Another important thing is to support some kind of thread handling, because BitTorrent uses several connections at the same time. With proper balancing of different connection threads, the application is able to download from several peers at the same time.

While we are developing for simple mobile devices we also have to consider that they have limited processing power. BitTorrent protocol uses the Secure Hash Algorithm version 1.0 (SHA1) for checking the consistency of the downloaded content. When the application has downloaded a piece it has to calculate the hash value of the content and compare it to the value in the original torrent file. This mechanism allows us to find and avoid the faulty or badly downloaded pieces.

Experiences shows that one piece out of 100 can be bad which means without hash checking the probability of error is quite high even for medium-sized content.

6.3.3 File Handling Limitations

In BitTorrent we need to store the downloaded content on the file system of the device. File handling in Java ME differs from the general Java file handling. The main difference is that we can access the file only via input- and output-streams.

The major difficulty is reading a file from a specific position, because there is no efficient file seek mechanism implemented. The problem is that it is not possible to move to a specific position within the stream.
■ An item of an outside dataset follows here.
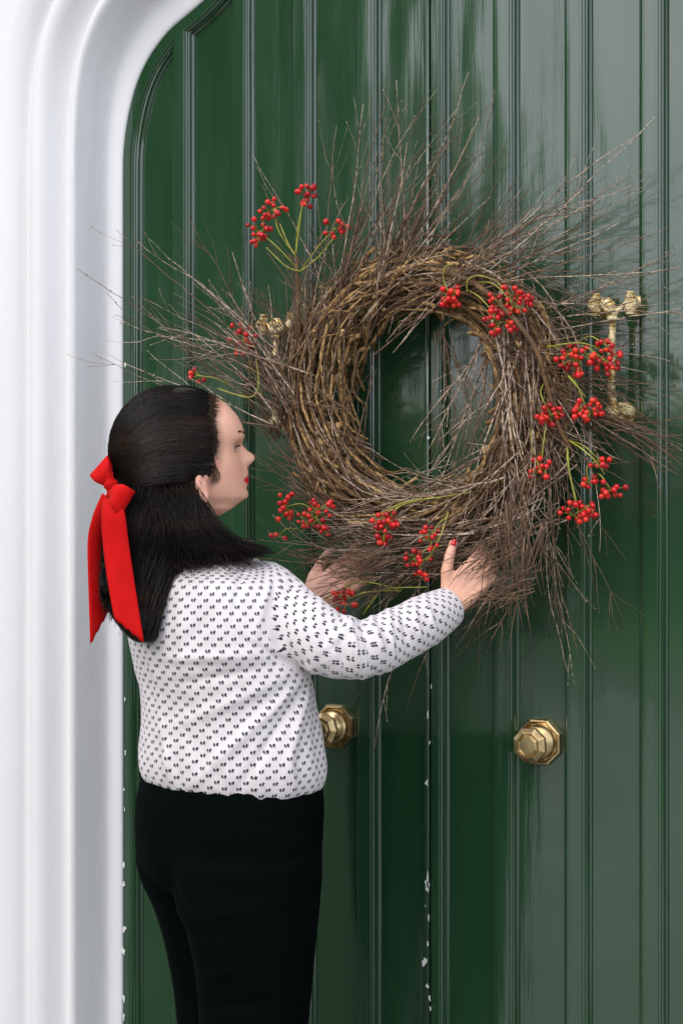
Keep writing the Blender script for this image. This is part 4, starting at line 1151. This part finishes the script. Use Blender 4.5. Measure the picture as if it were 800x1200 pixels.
# swept-back strands
for k in range(7500):
    side = 1 if hr.random() < .8 else -1
    u = hr.random() ** .85
    py0 = lerp(459, 563, u); px0 = interp(HLN, py0) - abs(hr.gauss(0, 7)) + hr.gauss(.5, 1.1) - (hr.random() < .4) * hr.uniform(0, 50)
    bx, by = 139 + hr.gauss(0, 2.5), 573 + hr.gauss(0, 5)
    if k > 7000: px0 += hr.uniform(0, 4)   # fine baby hair over the temple
    # control points bulge towards the outline for the upper hair
    c1 = (lerp(190, 212, u) , lerp(428, 560, u ** 1.25)); c2 = (lerp(98, 166, u), lerp(470, 564, u ** 1.25)); lift = hr.uniform(-.0005, .0030) + .0008 * noise.noise(V((u * 30, 1, side)))
    pts = []; j1 = hr.gauss(0, 3); j2 = hr.gauss(0, 3)
    for i in range(13):
        t = i / 12; a_, b_, c_, d_ = (1 - t) ** 3, 3 * t * (1 - t) ** 2, 3 * t * t * (1 - t), t ** 3
        px = a_ * px0 + b_ * (c1[0]) + c_ * (c2[0]) + d_ * bx; py = a_ * py0 + b_ * (c1[1] + j1) + c_ * (c2[1] + j2) + d_ * by
        pts.append(hairpt(px, py, side, lift if i else -.001))
    strand(pts, hr.uniform(.00035, .0008))
# hanging strands
ends = []
for k in range(5000):
    w0 = hr.random()
    tgt = hr.random()
    if tgt < .70:      # down the back
        e_px = 119 + 66 * hr.random() ** .9; e_py = 752 - (abs(e_px - 172) / 52) ** 1.3 * 42 + hr.gauss(0, 5) - abs(hr.gauss(0, 16)); dep = 3.0 + hr.uniform(-.03, .05)
        s_px = lerp(136, 215, ((e_px - 119) / 66) * .8 + .2 * hr.random()); s_py = hr.uniform(566, 588)
        m_px = lerp(118, 212, ((e_px - 119) / 66)) + hr.gauss(0, 3); m_py = 648
        dd = 3.06 - .062 * math.sqrt(max(0, 1 - ((m_px - 170) / 58) ** 2)) + hr.uniform(-.004, .02)
        pts = [cp(s_px, s_py, 3.00 + hr.uniform(0, .03) + .05 * abs((s_px - 180) / 50) ** 2), cp(lerp(s_px, m_px, .6) - 3, 612, dd), cp(m_px, m_py, dd), cp(lerp(m_px, e_px, .62), 696, lerp(dd, dep, .6)), cp(e_px, e_py, dep)]
    else:              # swept over the right shoulder
        s_px = hr.uniform(170, 232); s_py = hr.uniform(562, 585); a = hr.random()
        e_px = lerp(208, 318, a ** 1.0) + hr.gauss(0, 5); e_py = lerp(666, 646, a) + hr.gauss(0, 4) + (hr.random() < .08) * hr.uniform(4, 18); dd = 3.0 + hr.uniform(-.015, .03)
        mx = lerp(s_px, e_px, .45) + hr.gauss(0, 2); 
        pts = [cp(s_px, s_py, 3.0 + hr.uniform(0, .03)), cp(lerp(s_px, mx, .55), 604, dd), cp(mx, 624 + hr.gauss(0, 4), dd - .012), cp(lerp(mx, e_px, .6), lerp(628, e_py, .7), dd - .008), cp(e_px, e_py, dd + .01)]
    P = catmull([tuple(p) for p in pts], 4); ph = hr.uniform(0, 6.3); wv = hr.uniform(.0005, .0045); ph = 2.2 * math.sin(k * .37) + hr.uniform(-.7, .7)
    P = [V(p) + Rv * (wv * math.sin(ph + i * .62)) + Fv * (wv * math.cos(ph + i * .6)) for i, p in enumerate(P)]
    strand(P, hr.uniform(.0004, .0009))
for k in range(16):      # loose wisps lying on the shoulder and lifting off the head
    x0_ = hr.uniform(190, 270); pts = [cp(x0_, 640, 2.985), cp(x0_ + hr.uniform(-6, 8), 655, 2.975), cp(x0_ + hr.uniform(0, 26), hr.uniform(662, 678), 2.965), cp(x0_ + hr.uniform(20, 46), hr.uniform(650, 668), 2.965)]
    P = [V(p) for p in catmull([tuple(p) for p in pts], 5)]; strand(P, .0005)
for k in range(70):
    a = hr.uniform(.3, 3.3); px = 198 + 66 * math.cos(a); py = 528 - 73 * math.sin(a); o_ = hr.uniform(1, 5)
    pts = [hairpt(px, py, 1, .0)] + [cp(198 + (66 + o_ * q) * math.cos(a + .22 * q), 528 - (73 + o_ * q) * math.sin(a + .22 * q), HD + .0) for q in (.6, 1.1)] + [cp(198 + (66 + o_ * .4) * math.cos(a + .42), 528 - (73 + o_ * .4) * math.sin(a + .42), HD)]
    P = [V(p) for p in catmull([tuple(p) for p in pts], 4)]; strand(P, .00028)
part('hair_strands', st, M['hair'], hair, fix=False, kind='stuff')
st = MB()
M['fine'] = plain('brown_baby_hair', (.040, .020, .011), .5, nscale=80)
for k in range(800):
    py0 = hr.uniform(462, 566); side = 1 if hr.random() < .8 else -1; px0 = interp(HLN, py0) + hr.gauss(.6, 2.4); L = hr.uniform(6, 22); sl_ = hr.uniform(-.1, .35) if py0 < 545 else hr.uniform(-.7, .2)
    pts = [hairpt(px0 - L * q, py0 + sl_ * L * q * (1 if py0 > 500 else -.3), side, -.0004 + .0016 * q) for q in (0, .33, .66, 1)]
    strand(pts[::-1], .00032)
for k in range(38):
    x0_ = hr.uniform(240, 250); pts = [hairpt(x0_ - 3, 540 + hr.uniform(-6, 4), 1, .001), hairpt(x0_ + 1, 551, 1, .0012), hairpt(x0_ + hr.uniform(0, 3), 560 + hr.uniform(-3, 3), 1, .0008), hairpt(x0_ + hr.uniform(-3, 2), 567 + hr.gauss(0, 3), 1, .0005)]
    strand([V(p) for p in catmull([tuple(p) for p in pts], 3)], .0003)
part('temple_hair', st, M['fine'], hair, fix=False, kind='stuff', label='fine brown baby hair along the hairline')

# ---- hair bow
def velvet(name='red_velvet', c=(.56, .004, .004)):
    t = NT(name, c, .8); t.b.inputs['Specular IOR Level'].default_value = .15; t.b.inputs['Sheen Weight'].default_value = .12; t.b.inputs['Sheen Roughness'].default_value = .35; t.b.inputs['Sheen Tint'].default_value = (1, .25, .2, 1)
    a = t.noise(t.coord('Object'), 700, 2); g = t.noise(t.coord('Object', (1, 1, .4)), 30, 3)
    t.base(t.ramp(g, [(.3, tuple(x * .82 for x in c)), (.7, c)])); t.bump(a, .3, .0005); return t.m
M['velvet'] = velvet()
def ribbon(name, rows, parent, n=9, curl=.0, thick=.0009, k=6, zig=False):
    """rows: (left point, right point, bulge)"""
    R_ = catmull([(*a, *b, g) for a, b, g in rows], k); mb = MB(); rings = []
    for q in R_:
        a, b, g = V(q[0:3]), V(q[3:6]), q[6]; rings.append([a.lerp(b, j / (n - 1)) - Fv * (g * math.sin(math.pi * j / (n - 1))) for j in range(n)])
    if zig:
        d = (V(rings[-1][0]) - V(rings[-3][0])).normalized(); rings[-1] = [V(p) + d * (.003 if j % 2 else -.001) for j, p in enumerate(rings[-1])]
    mb.ring_skin(rings, closed=False); o = part(name, mb, M['velvet'], parent)
    s = o.modifiers.new('s', 'SOLIDIFY'); s.thickness = thick; s.offset = 0; return o
bowc = cp(129, 574, 3.02)
mb = MB(); rows = []
for i in range(12):     # knot: a wrapped barrel
    u = i / 11; c = cp(lerp(124, 136, u), lerp(553, 588, u), 3.005); r = .0115 * (1 - .35 * abs(2 * u - 1) ** 3) + .0022 * math.sin(u * 19)
    ax = (cp(136, 588, 3.0) - cp(124, 553, 3.0)).normalized(); s1 = ax.cross(Fv).normalized(); rows.append([c + s1 * (r * math.cos(a) * (1 + .10 * math.sin(3 * a + u * 3))) + Fv * (r * 1.1 * math.sin(a)) for a in [2 * math.pi * q / 20 for q in range(20)]])
mb.ring_skin(rows, True, True); bow = part('hair_bow', mb, M['velvet'], person)
# tails
ribbon('ribbon_tail', [(cp(121, 585, 2.995), cp(137, 582, 2.99), .002), (cp(119, 604, 2.985), cp(146, 600, 2.975), .006), (cp(121, 640, 2.985), cp(151, 636, 2.975), .005), (cp(127, 685, 2.975), cp(159, 690, 2.97), .003), (cp(134, 724, 2.965), cp(169, 753, 2.96), .001)], bow, zig=True)
ribbon('ribbon_tail', [(cp(120, 578, 3.01), cp(132, 585, 3.0), .002), (cp(109, 604, 3.01), cp(130, 612, 3.03), .006), (cp(103, 634, 3.01), cp(128, 640, 3.05), .006), (cp(104, 690, 3.01), cp(131, 680, 3.05), .004), (cp(106, 755, 3.0), cp(132, 708, 3.05), .002)], bow, zig=True)
# loops
def bowloop(tip, wdir, L0, width, puff, base):
    rows = []; ax = (tip - base); 
    nrm = (-Fv - ax.normalized() * (-Fv).dot(ax.normalized())).normalized()
    for t, side, w_ in [(0, 1, .30), (.25, 1, .52), (.6, 1, .86), (.92, .75, 1), (1.0, 0, 1), (.92, -.75, 1), (.6, -1, .86), (.25, -1, .52), (0, -1, .30)]:
        c = base + ax * t + nrm * (puff * side * math.sin(math.pi * min(1, t * .75 + .05))); h = wdir * (width * w_ / 2)
        rows.append((c - h, c + h, .006 * (1 - t) * side))
    ribbon('bow_loop', rows, bow, n=7, k=5)
bowloop(cp(116, 545, 3.01), (cp(128, 537, 3.0) - cp(106, 562, 3.0)).normalized(), 0, .046, .016, cp(129, 568, 3.01))
bowloop(cp(149, 590, 2.98), (cp(157, 570, 3.0) - cp(136, 606, 3.0)).normalized(), 0, .050, .017, cp(132, 573, 2.995))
For instance if we want to read the last 50 kB from a 40 MB file then we have to read the whole input stream until we reach the right position, and that may take long time. We have also checked this with specialists.

We managed to round this issue in case of content download, because we cal-culate the piece hash values iteratively as they are being downloaded, thus we do not need to read the piece from the file system when it has been downloaded

completely. However this issue remains when we consider piece uploading, because piece requests can arrive from any position of the file.

Investigating this issue, we measured the speed of reading a 64KB size of piece from different position of a file.

Table 6.1. File read performance

(ms) Begin Center End

File1 (2 MB) 1092 4397 7104 File2 (3 MB) 1110 10848 20212 File3 (4 MB) 1146 14478 27213

Table 6.4 illustrates averages, how much time it takes to read the piece from a file. The values in the table are in millisecond. The measurements were made on a Nokia 6230i, 6280, 6500c, 6500 slide, N82, N91 and N93 devices. The rates are very similar on other similar devices. We chose file sizes which are typical on mobile devices like for images, mp3 music and other multimedia files. We can see that the file reading is a bottleneck. In case of BitTorrent it is possible to request the pieces in order or only serve those requests which are close to our current position in the file, but in any cases this issue should be considered carefully.